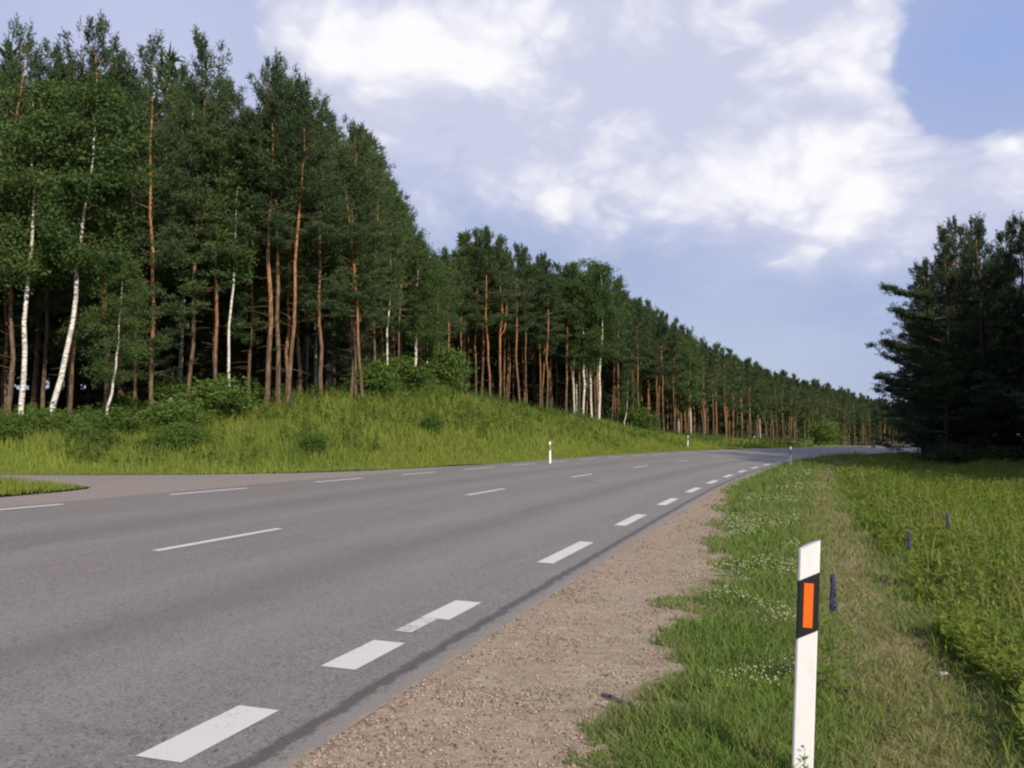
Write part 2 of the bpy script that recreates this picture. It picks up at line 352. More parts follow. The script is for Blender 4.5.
wear = mth(n, 'ADD', mth(n, 'ADD', nz, mth(n, 'MULTIPLY', nb, 0.5)), mth(n, 'MULTIPLY', a.outputs['Fac'], 0.5))
c = mixc(n, sstep(n, wear, 0.85, 1.02), (0.55, 0.535, 0.52), (0.26, 0.24, 0.23))
n.links.new(c, p.inputs['Base Color']); M['paint'] = m

# terrain
m, n, out = new_mat('ground_cover'); p = principled(n, out, 0.95, 0.1)
geo = nd(n, 'ShaderNodeNewGeometry'); P = geo.outputs['Position']
A = nd(n, 'ShaderNodeAttribute', attribute_name='lat').outputs['Fac']; FO = nd(n, 'ShaderNodeAttribute', attribute_name='wood').outputs['Fac']
GV = nd(n, 'ShaderNodeAttribute', attribute_name='gravelw').outputs['Fac']
nA = noise(n, P, 1.4, 5, 0.65); nB = noise(n, P, 9, 5, 0.7); nC = noise(n, P, 60, 3, 0.7); nD = noise(n, P, 0.3, 4)
soil = mixc(n, sstep(n, nB, 0.3, 0.7), (0.075, 0.075, 0.025), (0.16, 0.15, 0.05))
green = mixc(n, sstep(n, nB, 0.3, 0.7), (0.05, 0.09, 0.015), (0.11, 0.15, 0.03))
grass_c = mixc(n, sstep(n, nA, 0.45, 0.7), green, soil)
v = nd(n, 'ShaderNodeTexVoronoi'); v.inputs['Scale'].default_value = 38; n.links.new(P, v.inputs['Vector'])
v3 = nd(n, 'ShaderNodeTexVoronoi'); v3.inputs['Scale'].default_value = 90; n.links.new(P, v3.inputs['Vector'])
sc_ = nd(n, 'ShaderNodeSeparateColor'); n.links.new(v.outputs['Color'], sc_.inputs[0])
sc3 = nd(n, 'ShaderNodeSeparateColor'); n.links.new(v3.outputs['Color'], sc3.inputs[0])
sand = mixc(n, sstep(n, nB, 0.3, 0.7), (0.25, 0.185, 0.13), (0.39, 0.305, 0.22))
stone = mixc(n, sc_.outputs[0], (0.15, 0.12, 0.10), (0.42, 0.37, 0.32))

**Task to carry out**
Keep the pictures out of the copy and return the rest of the data above exactly.

**Solved problem**
Write part 2 of the bpy script that recreates this picture. It picks up at line 352. More parts follow. The script is for Blender 4.5.
wear = mth(n, 'ADD', mth(n, 'ADD', nz, mth(n, 'MULTIPLY', nb, 0.5)), mth(n, 'MULTIPLY', a.outputs['Fac'], 0.5))
c = mixc(n, sstep(n, wear, 0.85, 1.02), (0.55, 0.535, 0.52), (0.26, 0.24, 0.23))
n.links.new(c, p.inputs['Base Color']); M['paint'] = m

# terrain
m, n, out = new_mat('ground_cover'); p = principled(n, out, 0.95, 0.1)
geo = nd(n, 'ShaderNodeNewGeometry'); P = geo.outputs['Position']
A = nd(n, 'ShaderNodeAttribute', attribute_name='lat').outputs['Fac']; FO = nd(n, 'ShaderNodeAttribute', attribute_name='wood').outputs['Fac']
GV = nd(n, 'ShaderNodeAttribute', attribute_name='gravelw').outputs['Fac']
nA = noise(n, P, 1.4, 5, 0.65); nB = noise(n, P, 9, 5, 0.7); nC = noise(n, P, 60, 3, 0.7); nD = noise(n, P, 0.3, 4)
soil = mixc(n, sstep(n, nB, 0.3, 0.7), (0.075, 0.075, 0.025), (0.16, 0.15, 0.05))
green = mixc(n, sstep(n, nB, 0.3, 0.7), (0.05, 0.09, 0.015), (0.11, 0.15, 0.03))
grass_c = mixc(n, sstep(n, nA, 0.45, 0.7), green, soil)
v = nd(n, 'ShaderNodeTexVoronoi'); v.inputs['Scale'].default_value = 38; n.links.new(P, v.inputs['Vector'])
v3 = nd(n, 'ShaderNodeTexVoronoi'); v3.inputs['Scale'].default_value = 90; n.links.new(P, v3.inputs['Vector'])
sc_ = nd(n, 'ShaderNodeSeparateColor'); n.links.new(v.outputs['Color'], sc_.inputs[0])
sc3 = nd(n, 'ShaderNodeSeparateColor'); n.links.new(v3.outputs['Color'], sc3.inputs[0])
sand = mixc(n, sstep(n, nB, 0.3, 0.7), (0.25, 0.185, 0.13), (0.39, 0.305, 0.22))
stone = mixc(n, sc_.outputs[0], (0.15, 0.12, 0.10), (0.42, 0.37, 0.32))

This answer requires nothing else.